I suspect that EF format full-frame lenses would be insufficient for use on MF, and RF full-frame format would be a complete disaster.
Lenses are designed to provide adequate coverage across the sensor on their respective camera mount formats, producing a sharp image with minimal vignetting. Making the image circle much larger would cost more money for no gains, so camera companies avoid that, there's very little extra tolerance built in unless it's a tilt-shift lens which needs a larger image circle of decent quality to work properly.
The image quality and brightness of FF lenses drops off drastically beyond the 24×36mm sensor area, and to make matters worse the vignetting of RF lenses is way higher than on EF equivalents, it's a design limitation of the RF mount. Due to Canon being able to cut corners in optical design to a greater extent on the mirrorless format to save manufacturing costs and increase profits, quite a few entry level RF lenses can't even cover the whole FF sensor. The vignetting on many RF lenses is considerable, as I understand that's a result of the shorter flange distance - remember you can't get something for nothing in engineering, there's always a cost...
Whether the Canon lenses can resolve sufficient detail for high MP (such as 100MP) medium format sensors is another matter.
Almost half of Canon's older EF lenses were outresolved by the 5DSr and R5 camera body, and Canon released a list of lenses that were up to scratch.
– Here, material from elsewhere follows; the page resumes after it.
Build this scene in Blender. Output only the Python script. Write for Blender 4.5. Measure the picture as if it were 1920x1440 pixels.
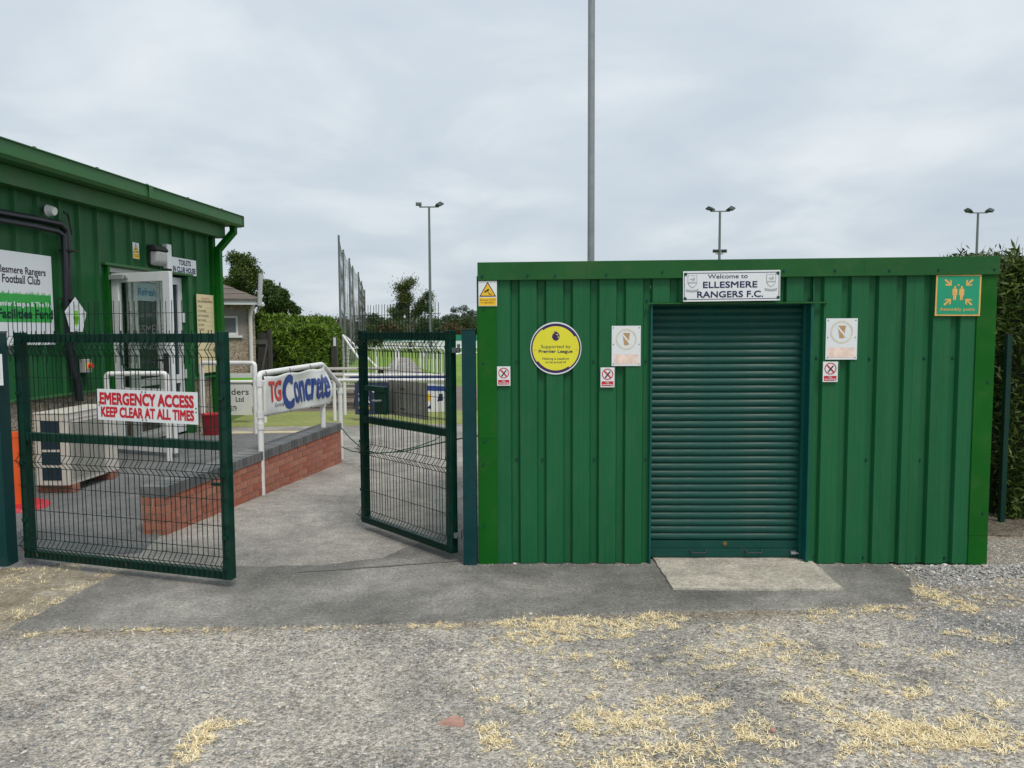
import bpy, math, random
import numpy as np
from mathutils import Vector, Matrix, Euler
PI = math.pi
random.seed(7)
RNG = np.random.default_rng(11)
for o in list(bpy.data.objects): bpy.data.objects.remove(o)
SC = bpy.context.scene
COL = SC.collection

# ------------------------------------------------------------------ camera
EYE = 1.75; FPX = 1443.0; PITCH = math.radians(4.04); ROLL = math.radians(-0.28)
camd = bpy.data.cameras.new('camera'); cam = bpy.data.objects.new('camera', camd); COL.objects.link(cam)
camd.sensor_width = 36; camd.lens = 36*FPX/1920; camd.clip_start = .05; camd.clip_end = 4000
CR = Matrix.Rotation(PI/2-PITCH, 3, 'X') @ Matrix.Rotation(ROLL, 3, 'Z')
cam.location = (0, 0, EYE); cam.rotation_euler = CR.to_euler()
SC.camera = cam
SC.render.resolution_x = 1024; SC.render.resolution_y = 768

# ------------------------------------------------------------------ world: overcast sky
SUN_EL = math.radians(58); SUN_AZ = math.radians(150)
w = bpy.data.worlds.new('World'); SC.world = w; w.use_nodes = True
nt = w.node_tree; nt.nodes.clear()
def N(nt, t, **k):
    n = nt.nodes.new(t)
    for a, b in k.items():
        if a == 'inp':
            for i, v in b.items(): n.inputs[i].default_value = v
        else: setattr(n, a, b)
    return n
out = N(nt, 'ShaderNodeOutputWorld'); bg = N(nt, 'ShaderNodeBackground', inp={'Strength': .1})
sky = N(nt, 'ShaderNodeTexSky', sky_type='NISHITA', sun_disc=False, sun_elevation=SUN_EL, sun_rotation=SUN_AZ)
tc = N(nt, 'ShaderNodeTexCoord'); sep = N(nt, 'ShaderNodeSeparateXYZ'); nt.links.new(tc.outputs['Generated'], sep.inputs[0])
mx = N(nt, 'ShaderNodeMath', operation='MAXIMUM', inp={1: 0.0}); nt.links.new(sep.outputs['Z'], mx.inputs[0])
ad = N(nt, 'ShaderNodeMath', operation='ADD', inp={1: .22}); nt.links.new(mx.outputs[0], ad.inputs[0])
dx = N(nt, 'ShaderNodeMath', operation='DIVIDE'); dy = N(nt, 'ShaderNodeMath', operation='DIVIDE')
nt.links.new(sep.outputs['X'], dx.inputs[0]); nt.links.new(ad.outputs[0], dx.inputs[1])
nt.links.new(sep.outputs['Y'], dy.inputs[0]); nt.links.new(ad.outputs[0], dy.inputs[1])
cb = N(nt, 'ShaderNodeCombineXYZ'); nt.links.new(dx.outputs[0], cb.inputs[0]); nt.links.new(dy.outputs[0], cb.inputs[1])
nz = N(nt, 'ShaderNodeTexNoise', inp={'Scale': 1.5, 'Detail': 6.0, 'Roughness': .5, 'Distortion': .3}); nt.links.new(cb.outputs[0], nz.inputs['Vector'])
cr = N(nt, 'ShaderNodeValToRGB'); nt.links.new(nz.outputs['Fac'], cr.inputs[0])
cr.color_ramp.elements[0].position = .34; cr.color_ramp.elements[0].color = (5.0, 5.65, 6.35, 1)
cr.color_ramp.elements[1].position = .68; cr.color_ramp.elements[1].color = (7.0, 7.45, 7.75, 1)
e = cr.color_ramp.elements.new(.5); e.color = (5.6, 6.25, 6.8, 1)
mixw = N(nt, 'ShaderNodeMix', data_type='RGBA'); mixw.inputs[0].default_value = .94
nt.links.new(sky.outputs[0], mixw.inputs[6]); nt.links.new(cr.outputs[0], mixw.inputs[7])
gz_ = N(nt, 'ShaderNodeMath', operation='MULTIPLY_ADD', inp={1: .22, 2: .785}); nt.links.new(mx.outputs[0], gz_.inputs[0])
mg = N(nt, 'ShaderNodeVectorMath', operation='SCALE'); nt.links.new(mixw.outputs[2], mg.inputs[0]); nt.links.new(gz_.outputs[0], mg.inputs['Scale'])
nt.links.new(mg.outputs[0], bg.inputs[0]); nt.links.new(bg.outputs[0], out.inputs[0])

# ------------------------------------------------------------------ sun (soft, through cloud)
sd = bpy.data.lights.new('sun', 'SUN'); sd.energy = 1.5; sd.angle = math.radians(18); sd.color = (1, .93, .83)
sun = bpy.data.objects.new('sun', sd); COL.objects.link(sun)
sdir = Vector((math.cos(SUN_EL)*math.sin(SUN_AZ), math.cos(SUN_EL)*math.cos(SUN_AZ), math.sin(SUN_EL)))
sun.rotation_euler = sdir.to_track_quat('Z', 'Y').to_euler(); sun.location = (3, -5, 12)
SC.view_settings.view_transform = 'Standard'; SC.view_settings.look = 'None'
SC.view_settings.exposure = .48; SC.view_settings.gamma = 1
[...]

The focal lengths of RF full frame lenses would be all wrong on MF too. The crop factor for a Fujifilm GFX system is 0.79. The focal lengths all change due to crop factor, so all the MF equivalents to their 35mm counterparts will be longer, a MF 110mm lens (87mm FF equivalent) is closer to an FF 85mm portrait lens.
The wide apertures needed on FF would be unnecessary and add extra cost for no purpose on lenses used on MF.
Also, Canon L series lenses are only a big deal in the stills photography works, and in amateur video, but relatively speaking they're a joke in the world of cine lenses where they have a different set of criteria to gauge what a decent lens is. Canon L glass is a master in its own domain, but not absolutely awesome (as marketing hype would have you think) that it can work effectively outside of that. Tools are designed and optimised for specific functions. In the same way that they don't compare to the cine lens range, they're most likely sub-standard for MF also.
Incidentally, the size of the MF sensor is a fair bit wider and taller than a FF, so a FF lens would need to project a decent quality of image 20% beyond its boundaries. Looking at lens MTF charts, the image quality of many lenses barely holds up on the FF sensor periphery.